Stevie Wonder
MFSL Ultradisc II
Original Release: Motown, 1973
Reissue: Mobile Fidelity Sound Lab, 1992
Catalogue: MFSL UDCD 554


 1. Too High (4:36)
 2. Visions (5:24)
 3. Living For The City (7:22)
 4. Golden Lady (5:04)
 5. Higher Ground (3:42)
 6. Jesus Children Of America (4:10)
 7. All In Love Is Fair (3:42)
 8. Don't You Worry 'Bout A Thing (4:45)
 9. He's Misstra Know-It-All (5:37)


John Bush, AMG wrote:

"When Stevie Wonder applied his tremendous songwriting talents to the unsettled social morass that was the early '70s, he produced one of his greatest, most important works, a rich panoply of songs addressing drugs, spirituality, political ethics, the unnecessary perils of urban life, and what looked to be the failure of the '60s dream -- all set within a collection of charts as funky and catchy as any he'd written before. Two of the highlights, "Living for the City" and "Too High," make an especially deep impression thanks to Stevie's narrative talents; on the first, an eight-minute mini-epic, he brings a hard-scrabble Mississippi black youth to the city and illustrates, via a brilliant dramatic interlude, what lies in wait for innocents. (He also uses his variety of voice impersonations to stunning effect.) "Too High" is just as stunning, a cautionary tale about drugs driven by a dizzying chorus of scat vocals and a springing bassline. "Higher Ground," a funky follow-up to the previous album's big hit ("Superstition"), and "Jesus Children of America" both introduced Wonder's interest in Eastern religion. It's a tribute to his genius that he could broach topics like reincarnation and transcendental meditation in a pop context with minimal interference to the rest of the album. Wonder also made no secret of the fact that "He's Misstra Know-It-All" was directed at Tricky Dick, aka Richard Milhouse Nixon, then making headlines (and destroying America's faith in the highest office) with the biggest political scandal of the century. Putting all these differing themes and topics into perspective was the front cover, a striking piece by Efram Wolff portraying Stevie Wonder as the blind visionary, an artist seeing far better than those around him what was going on in the early '70s, and using his astonishing musical gifts to make this commentary one of the most effective and entertaining ever heard."

AMG Rating: 5/5 Stars

Steve Hoffman wrote:

"It varies because Motown USA used more than one cutting facility and pressing plant. I think the West Coast Kendun style cuttings sound the best although I've seen some of them pressed by RCA-Victor manufacturing and are thin like that bad old Dynaflex.

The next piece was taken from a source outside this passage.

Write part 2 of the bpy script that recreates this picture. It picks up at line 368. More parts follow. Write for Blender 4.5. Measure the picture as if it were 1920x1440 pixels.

Problem is, none of the original LP pressings seem to have any top end on them at all.

Best sounding INNERVISIONS is of course the MoFi Gold CD version."


"Due to the length of Innervisions and the compromises that were taken to get it on vinyl, the MoFi version is the true keeper out of all of the issues of this album.

I don't know how hard it is to find, but it's the real deal."